The Role of Math in Physics

Math is the language we use to describe the logical relationships between measurable physical quantities. Putting numbers on things is more accurate than describing them in words (at least this is true for the kinds of things we measure in physics—there is still a place in the world for poets). Math is a precise and unambiguous language. By using mathematics to describe the behavior of physical quantities, we can describe them in a way that everyone understands the same way (those who speak the language, anyway).

How Research is Done

Stripping a Problem Down to its Fundamentals: Reduce or control things unrelated to what you want to investigate

Events in real life are affected by many factors, and we cannot measure or control all of them at once. Instead, we try to focus on what is fundamental. When measuring falling objects, we will find that air resistance plays a role. But this is a complication not related to the fundamental force of gravity. By measuring relatively dense objects at speeds that are not too high, we can reduce the impact of air resistance to the point where it will not interfere too much with our measurement of gravity. Of course, if air resistance were the thing we wanted to measure, we would strive to make it the dominant factor.

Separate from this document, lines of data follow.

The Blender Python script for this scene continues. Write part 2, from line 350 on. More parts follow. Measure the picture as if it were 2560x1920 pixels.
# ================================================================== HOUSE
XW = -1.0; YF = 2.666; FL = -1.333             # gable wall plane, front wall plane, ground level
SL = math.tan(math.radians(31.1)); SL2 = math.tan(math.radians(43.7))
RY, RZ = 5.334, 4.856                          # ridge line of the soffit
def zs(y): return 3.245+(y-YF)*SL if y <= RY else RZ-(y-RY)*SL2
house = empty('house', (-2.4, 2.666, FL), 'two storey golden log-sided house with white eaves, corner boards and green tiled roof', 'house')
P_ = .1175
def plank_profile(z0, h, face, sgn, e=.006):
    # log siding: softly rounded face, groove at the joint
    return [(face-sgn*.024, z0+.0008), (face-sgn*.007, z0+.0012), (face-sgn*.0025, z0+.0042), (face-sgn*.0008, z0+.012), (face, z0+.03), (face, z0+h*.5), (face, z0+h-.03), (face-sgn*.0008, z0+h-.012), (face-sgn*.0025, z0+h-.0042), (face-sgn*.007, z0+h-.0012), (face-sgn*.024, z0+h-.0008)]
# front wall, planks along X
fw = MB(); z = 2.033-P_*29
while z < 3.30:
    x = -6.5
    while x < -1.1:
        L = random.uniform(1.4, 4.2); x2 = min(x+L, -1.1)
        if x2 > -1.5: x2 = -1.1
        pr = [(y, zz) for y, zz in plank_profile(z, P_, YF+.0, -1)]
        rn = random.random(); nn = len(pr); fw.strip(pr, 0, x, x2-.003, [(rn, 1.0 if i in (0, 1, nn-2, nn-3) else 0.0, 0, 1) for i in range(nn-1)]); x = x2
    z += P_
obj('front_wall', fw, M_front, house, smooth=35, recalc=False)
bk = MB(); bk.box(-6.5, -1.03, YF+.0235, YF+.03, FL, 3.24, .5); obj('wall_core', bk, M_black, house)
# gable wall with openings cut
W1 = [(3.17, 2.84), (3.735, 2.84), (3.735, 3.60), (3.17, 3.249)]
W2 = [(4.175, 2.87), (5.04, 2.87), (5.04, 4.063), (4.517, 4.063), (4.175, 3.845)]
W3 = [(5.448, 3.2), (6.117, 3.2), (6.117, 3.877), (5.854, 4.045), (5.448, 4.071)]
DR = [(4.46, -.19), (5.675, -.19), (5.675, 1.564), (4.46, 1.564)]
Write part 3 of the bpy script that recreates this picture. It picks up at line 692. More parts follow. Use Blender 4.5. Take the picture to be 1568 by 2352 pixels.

You can never completely eliminate undesired factors. All you can do is try to minimize them. They will still be there, though, and they will mess up your experiment to some degree. But with careful procedure and statistical analysis it is possible to separate the crucial results from the background noise.

Understand the limitations of measurements

Just as no theory is 100% accurate, no measurement can be either. Any tool that we use has its limitations, and so we  do experiments with the understanding that our results are only meaningful within the limitations of our precision. This motivates us to constantly strive to increase the precision of our experiments, and that in turn stimulates the theoreticians to refine their theories.

Document everything: Make it repeatable

An experimental result is of no value unless it can be communicated to other scientists, and in a way that makes them trust the result. This means that the experimenter must not only follow a carefully planned procedure, but he or she must also carefully document that procedure. An experiment is generally not considered valid until other scientists have independently reproduced the same result. This will not be possible without a detailed description of the experiment.